Chemistry - EDEXCEL IGCSE - Electrolysis

ELECTROLYSIS:

An electric current is the flow of ions (e.g. electrons)

Covalent compounds cannot conduct electricity as they have no ions meaning there can be no potential difference. Ionic compounds conduct electricity when molten or dissolved as it means the ions in the compound can now move around freely which means that it is possible for current to flow as the ions can now carry the current.

Experiment to distinguish between electrolytes and non-electrolytes: 

If when the circuit is turned on (the switch is closed) the lamp turns on, then the substance is an electrolyte.

Electrolysis of molten salts (e.g.PbBr₂)

1. Bubbling (effervescence) at the anode (positive) of Br gas
2. Lead fired at the cathode (negative)

Electrolysis of an aqueous solution with carbon electrodes:

Sodium Chloride:

The experiment is set up as before except that it is flipped and two test tubes are filled with water placed above the electrodes. This is to collect the gas.

At Cathode:

For positive ions, the lower down in the reactivity series the more easily it accepts electrons. Therefore H+ in the water discharges rather than Na+. Therefore, hydrogen gas is released.

2H⁺ + 2e^- —> H₂(g)

The sodium reacts with the remaining OH- in the water to form an alkaline sodium hydroxide solution  - Na⁺(aq) + OH^-(aq) —> NaOH(aq)

At anode:

The chlorine and hydroxide ions are at a similar position in the reactivity series. But there are more chlorine ions in the solution so it is mainly these that are discharged.

2Cl^- —> Cl₂(g) + 2e^-

Copper Sulphate:

At cathode:

Copper is lower in the reactivity series compared to hydrogen so copper is formed.

Cu²⁺ + 2e^- —> Cu

At anode:

The hydroxide in the water discharges, releasing oxygen.

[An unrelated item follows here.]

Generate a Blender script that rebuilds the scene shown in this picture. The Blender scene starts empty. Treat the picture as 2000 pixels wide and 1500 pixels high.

4OH^- —> 2H₂O(l) + O₂(g) + 4e^-

Sulphuric Acid:

At cathode:

Hydrogen ions discharges.

2⁺ + 2e^- —> H₂(g)

At anode:

Once again the hydroxide ions discharge, releasing oxygen.

4OH^- —> 2H₂O(l) + O₂(g) + 4e^-

Calculations involving electrolysis:

1 Faraday = 1 Mole of electrons = 96500 Coulombs

Coulomb = current * time

A current of 0.2 amp is passed through copper sulphate for 2 hours, how much copper is formed?

Cu²⁺ + 2e^- —> Cu

2 hours = 2 * 60 * 60 = 7200

7200 * 0.2 = 1440

Therefore, there are 1440 coulombs

1440/96500 = 0.015

Therefore, there is 0.015 mole

0.015 / 2 = Cu²⁺

0.0075 = Cu²⁺

Ar of Cu = 63.5

63.5 * 0.0075 = 0.48

Therefore, answer is 0.48g